Sunday, February 19, 2023
Forecasters are floored by inflation yet again
Posted by David Smith at 09:00 AM
Category: David Smith's other articles

My regular column is available to subscribers on This is an excerpt. Not to be reproduced without permission.

The table accompanying this piece is on

One of the most famous quotes about forecasting, or prediction, is that it is difficult, especially when it is about the future. So famous is it, in fact, that it is attributed to at least three masters of the quotable quote, Yogi Berra, the American baseball legend, Niels Bohr, the Danish Nobel prizewinning physicist and, of course, Mark Twain. In fact, if you are ever taking part in a quiz, Mark Twain is a good answer to give to any question involving quotes. It doesn’t work for “to be or not to be”, but it works for most others.

I mention it because economic forecasters have found the past three years difficult, and last year was no exception. At the start of 2022, economists did pretty well in predicting that it would be a good year for calendar year UK economic growth. It was clear that comparisons with the previous year, and particularly the lockdown-affected first quarter of 2021, would guarantee that the level of gross domestic product last year would be significantly higher than in the previous year.

If there was a fault in the growth forecasts just over 12 months ago, it was that many of them were a bit too strong. But most were in the right ballpark, and not too far away from the 4 per cent figure reported by the official statisticians nine days ago. Had my annual forecasting exercise, which I have been running for at least 25 years, stopped at growth, it would have been a good year.

Unfortunately it did not but, before going into that, let me say something about the forecasting league table. The source for the 2022 forecasts is the Treasury’s monthly compilation of independent forecasts, in this case for the forecasts were made in December or January.

Some were not, and I have removed one or two which had stayed in the comparison even though their forecasts were made a long time before, in some case 6-9 months before. The exercise is a little unfair on the Office for Budget Responsibility (OBR), because its twice a year forecasts are tied to budgets or other fiscal events. Its 2022 forecasts in this case dated from the previous October.

This is also an issue for the big international forecasters like the International Monetary Fund (IMF) and Organisation for Economic Co-operation and Development (OECD), which also suffer from not predicting all the economic variables in my comparison.

The Treasury compilation covers more than 30 organisations. It is not comprehensive, but it is the best that we have. Forecasters choose whether to submit their predictions. The absence of the independent Bank of England from this compilation of independent forecasts is a longstanding curiosity.

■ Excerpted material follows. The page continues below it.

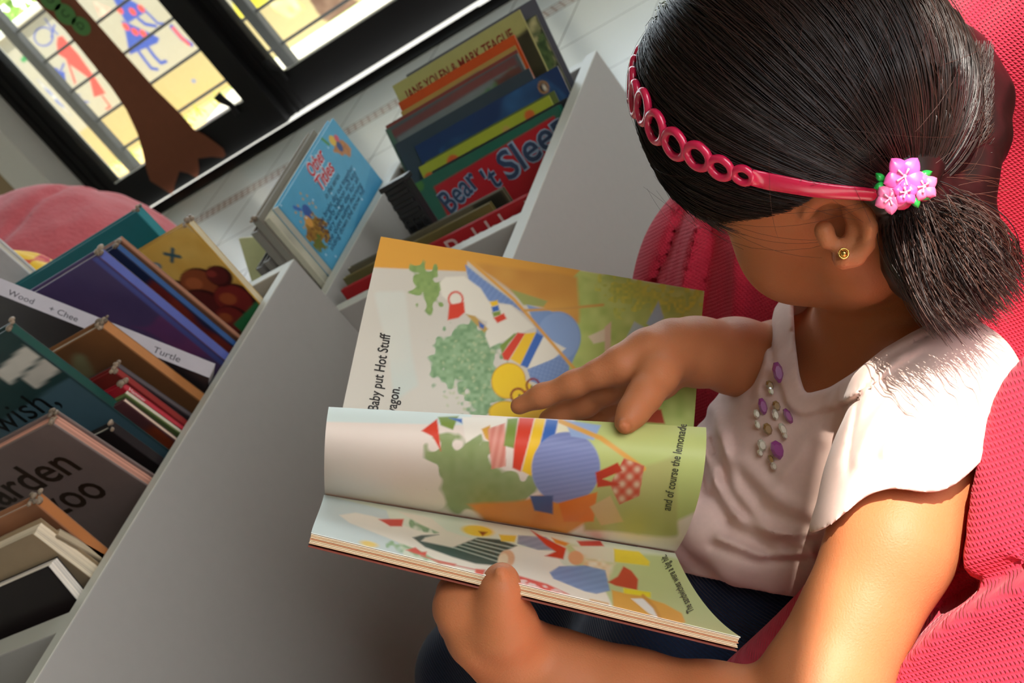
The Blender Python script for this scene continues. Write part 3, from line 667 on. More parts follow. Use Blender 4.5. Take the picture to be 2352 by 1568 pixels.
b2('thin ochre picture book just in front of the orange one', (920, 258), (1182, 103), 1.4995, .003, xr=XR, base='#a88a4a', items=[('p', [(0, .04), (.7, .02), (.7, 1), (0, 1)], '#2f4a5a')], kind='soft')
b2('thin brick red picture book in front of the ochre one', (885, 290), (1186, 113), 1.4965, .003, xr=XR, base='#7c3f36', items=[('p', [(0, .05), (.98, .03), (.98, 1), (0, 1)], '#5a3a36')], kind='soft')
scarf = [('p', [(0, .02), (.98, .0), (.98, .05), (0, .07)], '#7a4640'), ('p', [(.05, .07), (.96, .05), (.96, .16), (.05, .18)], '#77807c'), ('b', [(.06, .22), (.95, .06), (.95, .17), (.06, .34)], '#3a6a3a', '#6a8a5a', .02, 26), ('n', '#2a3a40', 3, .3, 3), ('p', [(0, 0), (.035, 0), (.035, 1), (0, 1)], '#4a6a56'), ('b', [(.80, .06), (1, .05), (1, .24), (.82, .3)], '#6a3a30', '#4a3a34', .02, 12)]
b2('grey green picture book with a leafy green band across its cover', (880, 290), (1192, 131), 1.4925, .005, xr=XR, base='#56605f', items=scarf, kind='soft', res=(100, 90))
dune = [('n', '#2c3a44', 4, .5, 2), ('e', .52, .44, .36, .30, -.05, '#c09c5c'), ('p', [(0, .46), (1, .40), (1, 1), (0, 1)], '#27343f')]
b2('dark slate picture book with a tan dune on its cover', (905, 330), (1215, 158), 1.4875, .004, xr=XR, base='#36434a', items=dune, kind='soft', res=(100, 90))
sea = [('n', '#1f3e66', 4, .7, 1), ('b', [(.15, .12), (.9, .02), (.95, .2), (.3, .35)], '#2f5c86', '#1c3050', .05, 9), ('e', .88, .075, .030, .034, 0, '#c08a3a'), ('e', .88, .075, .023, .027, 0, '#1a2030'), ('e', .885, .080, .010, .018, 0, '#d8d0b8'), ('b', [(.54, .20), (.62, .17), (.60, .22)], '#8a3040', '#6a2838', .01, 20), ('e', .35, .32, .012, .008, 0, '#6a2838')]
b2('deep blue picture book with a small orange oval emblem at its top corner', (952, 338), (1290, 143), 1.4830, .0045, xr=XR, base='#20345a', items=sea, kind='soft', res=(110, 90))
lime = [('n', '#8f9a2c', 5, .4, 1), ('e', .24, .10, .050, .050, 0, '#c85a2c'), ('e', .24, .105, .020, .020, 0, '#2a1a14'), ('e', .04, .12, .045, .04, 0, '#c8602c'), ('e', .84, .055, .035, .03, 0, '#c8602c'), ('e', .66, .09, .03, .04, 0, '#b89a50'), ('e', .42, .12, .05, .035, .3, '#5a7030')]
b2('thin olive book edge just behind the lime green one', (975, 372), (1272, 208), 1.4785, .003, xr=XR, base='#5c6a34', kind='soft')
b2('lime green picture book with orange spots', (961, 385), (1260, 219), 1.4750, .004, xr=XR, base='#a3ad33', items=lime, kind='soft', res=(100, 80))
b2('black glossy board book edge behind the bear book, rear of three', (990, 392), (1302, 226), 1.4700, .004, xr=XR, base='#23262b', spine_col='#c8c4ba')
b2('black glossy board book edge behind the bear book, middle of three', (980, 402), (1282, 244), 1.4650, .004, xr=XR, base='#2a2d33', spine_col='#c8c4ba')
b2('black picture book with grey leaf shapes directly behind the bear book', (960, 415), (1265, 255), 1.4600, .0045, xr=XR, base='#20241f', items=[('b', [(.3, .06), (.5, .02), (.48, .08), (.32, .12)], '#8a8f80', '#3a4038', .02, 14), ('b', [(.55, .04), (.75, .01), (.7, .08)], '#9a9f90', '#3a4038', .02, 14)])
bear = [('p', [(.14, .10), (.96, .055), (.96, 1), (.14, 1)], '#b01c26'), ('n', '#7a1f22', 3, .12, 2), ('e', .06, .03, .03, .03, 0, '#4a7a3a')]
bt_ = dict(col='#30425c', bold=.03)
b2('green bordered red book with blue Bear and Sleep lettering', (930, 412), (1290, 259), 1.4500, .010, xr=XR, base='#1c6450', items=bear, res=(110, 90),
   texts=[(w_, u_, v_, z_, dict(ang=a_, width=ww, col=c_, bold=b_, lift=l_)) for w_, u_, v_, z_, a_, ww in (('Bear', .17, .38, .125, -.28, .25), ("'t", .45, .37, .12, -.15, .08), ('Sleep', .57, .36, .15, -.16, .46)) for c_, b_, l_ in (('#93a8bc', .045, .0004), ('#31435e', .012, .0009))])
# black ribbed plastic box in the left corner of that bin
rb = thing('ribbed_box', 'black ribbed plastic box wedged at the left of the bear book', 'plastic box', (-.95, 1.33, ZF))
a = ony(880, 442, 1.34); dnr = unit(np.array([0, -.22, -1.])); hr = (a[2] - ZF - .002) / -dnr[2]
fr = (a, np.stack([np.array([1., 0, 0]), dnr, -np.cross(dnr, np.array([1., 0, 0]))]))
mb = MB(); mb.box((0, 0, 0), (.036, hr, .016), lin('#161718'), frame=fr, bev=.002)
for i in range(12): mb.box((.002, .008 + i * .013, -.004), (.034, .014 + i * .013, .002), lin('#202223'), frame=fr, bev=.001)
for i in range(3): mb.box((.006 + .011 * i, .045, -.0055), (.008 + .011 * i, hr - .005, .0), lin('#1a1b1c'), frame=fr)
mb.build('ribbed_shell', mat('black_plastic', '#1c1d1e', rough=0.35, spec=0.5), rb)
mb = MB(); mb.box((-.002, -.006, -.004), (.038, .001, .019), lin('#161718'), frame=fr, bev=.0015); mb.build('lid', mat('black_plastic_lid', '#232425', rough=0.4), rb)
# board books at the front of the far bin
ttr = onx(1215, 456, XR); 
def b3(label, TLp, TRp, Y, t, lean, **k):
    la = math.radians(lean); r1 = ony(*TLp, Y); r2 = ony(*TRp, Y); z = (r1[2] + r2[2]) / 2
    dn = np.array([0, -math.sin(la), -math.cos(la)]); h = (z - ZF - .001 - t * abs(math.sin(la))) / math.cos(la)
    x0 = max(r1[0], -1.026); x1 = min(r2[0], XR)
    return book(label, (x0, Y, z), np.array([1., 0, 0]), dn, x1 - x0, h, t, group='picture books in the far bin', **k)
b3('cream edged board book with cut-off black corner picture near the front of the far bin', (800, 622), (1150, 430), 1.285, .008, 8, base='#5a5440', spine_col='#d2cab4', board=.0022, pagecol='#cfc8b0', items=[('p', [(.82, .0), (1, 0), (1, .5), (.82, .5)], '#23241c')])
b3('cream edged board book with olive cover leaning on the red one', (790, 645), (1120, 462), 1.272, .007, 8, base='#6e6338', spine_col='#cfc6ac', board=.002, pagecol='#d8d0b8', items=[('n', '#3c4428', 4, .7, 2)])
b3('long red board book with pale lettering, frontmost in the far bin', (778, 664), (1216, 452), 1.245, .007, 6, base='#a81a20', spine_col='#b8402c', board=.0022, items=[('n', '#7a1c1c', 3, .3, 2)], texts=[('the Bubble bath', .34, .22, .095, dict(col='#c8a8a0'))])
# ---------------------------------------------------------------- pink bean bag by the window
Xb, Fb, db = blob((-2.55, 2.17, .30), (.44, .42, .38), lambda d: .05 * vnoise(d[:, 0] * 2, d[:, 1] * 2, d[:, 2] * 2, 5) + .01 * vnoise(d[:, 0] * 9, d[:, 1] * 9, d[:, 2] * 9, 6) - .03 * np.exp(-((d[:, 0] - .35 - .25 * d[:, 2]) / .03) ** 2) * (d[:, 2] > -.2) - .10 * np.clip(-d[:, 2] - .6, 0, 1), 150, 100, sq=.92)
Xb[:, 2] = np.maximum(Xb[:, 2], 0.0)
mb = MB(); mb.add(Xb, Fb); pk = mb.build('bean_bag', mat('coral_canvas', '#d05a60', rough=.85, spec=.1, noise=.08, sheen=.3, bump=(90, .004)), smooth=True)
tag(pk, 'rounded coral pink bean bag on the floor by the glass doors', 'bean bag')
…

Now for the nub of the forecasters’ problem. Just over a year ago, in reflecting on the record for 2021, the headline on the equivalent piece to this was “Why economic forecasters missed the surge in inflation”. Well, to quote not Mark Twain, but another quotable American, Britney Spears, ‘Oops, they did it again.’

For economists, particularly City economists, forecasting inflation and interest rates is more important than predicting growth, but on this the failure was spectacular. In January 2022, the highest forecast for consumer price inflation in the final quarter of last year was 5.1 per cent. The actual figure was more than double that, 10.8 per cent.

The highest forecast for official interest rates, Bank Rate, was 1.25 per cent. The rate is now 4 per cent, having risen from 3.5 per cent at the end of last year, though the average for the fourth quarter was 2.8 per cent.

The miss on inflation was mainly due to the fact that these forecasts were compiled ahead of the Russian invasion of Ukraine. Before it, the expectation was of an inflation peak of 6 or 7 per cent in the spring of last year, followed by a fall in the second half. After it, it became clear that inflation would go higher and stay high, and forecasters quickly adjusted their predictions.

Economists did not, also, fully allow for the extent of the Bank’s monetary relaxation. Quantitative easing (QE) continued until the end of 2021, even as inflation was rising strongly.

As for interest rates, all that forecasters had to go on at the start of last year was the Bank’s cautious and reluctant rate rise from 0.1 to 0.25 per cent in December 2021. There was little hint then that we would see the most aggressive rise in rates in the independence era, with a turbocharged series of hikes, some by more in a single step than the Bank had done in 25 years.

You will notice that, in view of the misses on inflation and interest rates, I have had to be generous in my marking this year. But that should not stop congratulations going to Capital Economics, the winners, and not for the first time. Plaudits also to Beacon Economic Forecasting, run by my namesake David Smith, and to the British Chambers of Commerce, as well as to the others near the top of my table.

Despite a generous marking scheme, some forecasters were unfortunate enough to be awarded the dreaded “nul points”. They will be hoping for a better result in 2023.

The rest of us will be hoping that forecasters have learned the lessons of the past couple of years. It is an article of faith – and a target for Rishi Sunak’s government – that inflation will fall sharply this year. Surely it cannot be third time unlucky? I don’t want to have to wheel out that headline again in a year’s time.